*Task to carry out*.
What follows is a listing. Return every line of it exactly.

*Raw data*.
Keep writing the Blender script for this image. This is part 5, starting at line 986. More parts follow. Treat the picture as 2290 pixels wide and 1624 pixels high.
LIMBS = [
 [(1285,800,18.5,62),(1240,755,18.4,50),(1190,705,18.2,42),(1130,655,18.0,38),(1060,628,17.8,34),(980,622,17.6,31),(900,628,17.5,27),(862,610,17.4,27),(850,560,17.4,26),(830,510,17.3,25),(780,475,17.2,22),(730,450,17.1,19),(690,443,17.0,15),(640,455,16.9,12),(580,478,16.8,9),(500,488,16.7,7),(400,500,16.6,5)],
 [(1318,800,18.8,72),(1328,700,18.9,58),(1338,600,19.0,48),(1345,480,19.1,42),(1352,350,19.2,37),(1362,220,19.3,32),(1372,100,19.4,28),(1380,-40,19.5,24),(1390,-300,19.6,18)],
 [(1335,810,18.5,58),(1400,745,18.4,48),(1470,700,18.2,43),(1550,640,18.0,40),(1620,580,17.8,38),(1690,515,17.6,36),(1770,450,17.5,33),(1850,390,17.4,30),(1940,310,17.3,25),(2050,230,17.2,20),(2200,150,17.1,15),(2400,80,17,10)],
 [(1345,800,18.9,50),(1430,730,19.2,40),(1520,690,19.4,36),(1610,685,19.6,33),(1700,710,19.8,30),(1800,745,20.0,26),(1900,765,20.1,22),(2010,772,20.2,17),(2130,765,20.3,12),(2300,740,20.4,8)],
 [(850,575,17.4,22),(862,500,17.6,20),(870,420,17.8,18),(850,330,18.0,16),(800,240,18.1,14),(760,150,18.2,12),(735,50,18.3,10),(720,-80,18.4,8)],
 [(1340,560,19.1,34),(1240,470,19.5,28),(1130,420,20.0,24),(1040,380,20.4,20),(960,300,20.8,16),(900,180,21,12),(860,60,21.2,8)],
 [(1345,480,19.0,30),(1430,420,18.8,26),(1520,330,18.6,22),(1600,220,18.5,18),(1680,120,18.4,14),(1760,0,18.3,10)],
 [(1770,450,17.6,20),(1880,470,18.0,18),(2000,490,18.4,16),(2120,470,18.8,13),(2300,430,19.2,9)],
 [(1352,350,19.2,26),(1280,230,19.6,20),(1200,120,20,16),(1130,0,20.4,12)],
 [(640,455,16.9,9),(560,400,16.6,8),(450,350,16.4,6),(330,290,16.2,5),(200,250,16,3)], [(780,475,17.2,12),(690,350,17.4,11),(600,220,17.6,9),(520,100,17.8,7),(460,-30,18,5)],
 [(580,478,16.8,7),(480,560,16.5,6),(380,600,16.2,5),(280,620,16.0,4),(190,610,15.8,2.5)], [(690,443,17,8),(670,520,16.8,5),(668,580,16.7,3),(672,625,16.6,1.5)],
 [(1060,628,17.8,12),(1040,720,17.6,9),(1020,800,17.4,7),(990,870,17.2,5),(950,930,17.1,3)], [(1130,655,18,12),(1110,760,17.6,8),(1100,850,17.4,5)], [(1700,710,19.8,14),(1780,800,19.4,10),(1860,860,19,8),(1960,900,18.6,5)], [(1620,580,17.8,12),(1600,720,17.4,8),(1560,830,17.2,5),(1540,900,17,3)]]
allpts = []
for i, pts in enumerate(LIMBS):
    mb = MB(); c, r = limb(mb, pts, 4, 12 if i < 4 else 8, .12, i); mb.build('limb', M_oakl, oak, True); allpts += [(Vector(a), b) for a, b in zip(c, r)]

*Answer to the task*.
Keep writing the Blender script for this image. This is part 5, starting at line 986. More parts follow. Treat the picture as 2290 pixels wide and 1624 pixels high.
LIMBS = [
 [(1285,800,18.5,62),(1240,755,18.4,50),(1190,705,18.2,42),(1130,655,18.0,38),(1060,628,17.8,34),(980,622,17.6,31),(900,628,17.5,27),(862,610,17.4,27),(850,560,17.4,26),(830,510,17.3,25),(780,475,17.2,22),(730,450,17.1,19),(690,443,17.0,15),(640,455,16.9,12),(580,478,16.8,9),(500,488,16.7,7),(400,500,16.6,5)],
 [(1318,800,18.8,72),(1328,700,18.9,58),(1338,600,19.0,48),(1345,480,19.1,42),(1352,350,19.2,37),(1362,220,19.3,32),(1372,100,19.4,28),(1380,-40,19.5,24),(1390,-300,19.6,18)],
 [(1335,810,18.5,58),(1400,745,18.4,48),(1470,700,18.2,43),(1550,640,18.0,40),(1620,580,17.8,38),(1690,515,17.6,36),(1770,450,17.5,33),(1850,390,17.4,30),(1940,310,17.3,25),(2050,230,17.2,20),(2200,150,17.1,15),(2400,80,17,10)],
 [(1345,800,18.9,50),(1430,730,19.2,40),(1520,690,19.4,36),(1610,685,19.6,33),(1700,710,19.8,30),(1800,745,20.0,26),(1900,765,20.1,22),(2010,772,20.2,17),(2130,765,20.3,12),(2300,740,20.4,8)],
 [(850,575,17.4,22),(862,500,17.6,20),(870,420,17.8,18),(850,330,18.0,16),(800,240,18.1,14),(760,150,18.2,12),(735,50,18.3,10),(720,-80,18.4,8)],
 [(1340,560,19.1,34),(1240,470,19.5,28),(1130,420,20.0,24),(1040,380,20.4,20),(960,300,20.8,16),(900,180,21,12),(860,60,21.2,8)],
 [(1345,480,19.0,30),(1430,420,18.8,26),(1520,330,18.6,22),(1600,220,18.5,18),(1680,120,18.4,14),(1760,0,18.3,10)],
 [(1770,450,17.6,20),(1880,470,18.0,18),(2000,490,18.4,16),(2120,470,18.8,13),(2300,430,19.2,9)],
 [(1352,350,19.2,26),(1280,230,19.6,20),(1200,120,20,16),(1130,0,20.4,12)],
 [(640,455,16.9,9),(560,400,16.6,8),(450,350,16.4,6),(330,290,16.2,5),(200,250,16,3)], [(780,475,17.2,12),(690,350,17.4,11),(600,220,17.6,9),(520,100,17.8,7),(460,-30,18,5)],
 [(580,478,16.8,7),(480,560,16.5,6),(380,600,16.2,5),(280,620,16.0,4),(190,610,15.8,2.5)], [(690,443,17,8),(670,520,16.8,5),(668,580,16.7,3),(672,625,16.6,1.5)],
 [(1060,628,17.8,12),(1040,720,17.6,9),(1020,800,17.4,7),(990,870,17.2,5),(950,930,17.1,3)], [(1130,655,18,12),(1110,760,17.6,8),(1100,850,17.4,5)], [(1700,710,19.8,14),(1780,800,19.4,10),(1860,860,19,8),(1960,900,18.6,5)], [(1620,580,17.8,12),(1600,720,17.4,8),(1560,830,17.2,5),(1540,900,17,3)]]
allpts = []
for i, pts in enumerate(LIMBS):
    mb = MB(); c, r = limb(mb, pts, 4, 12 if i < 4 else 8, .12, i); mb.build('limb', M_oakl, oak, True); allpts += [(Vector(a), b) for a, b in zip(c, r)]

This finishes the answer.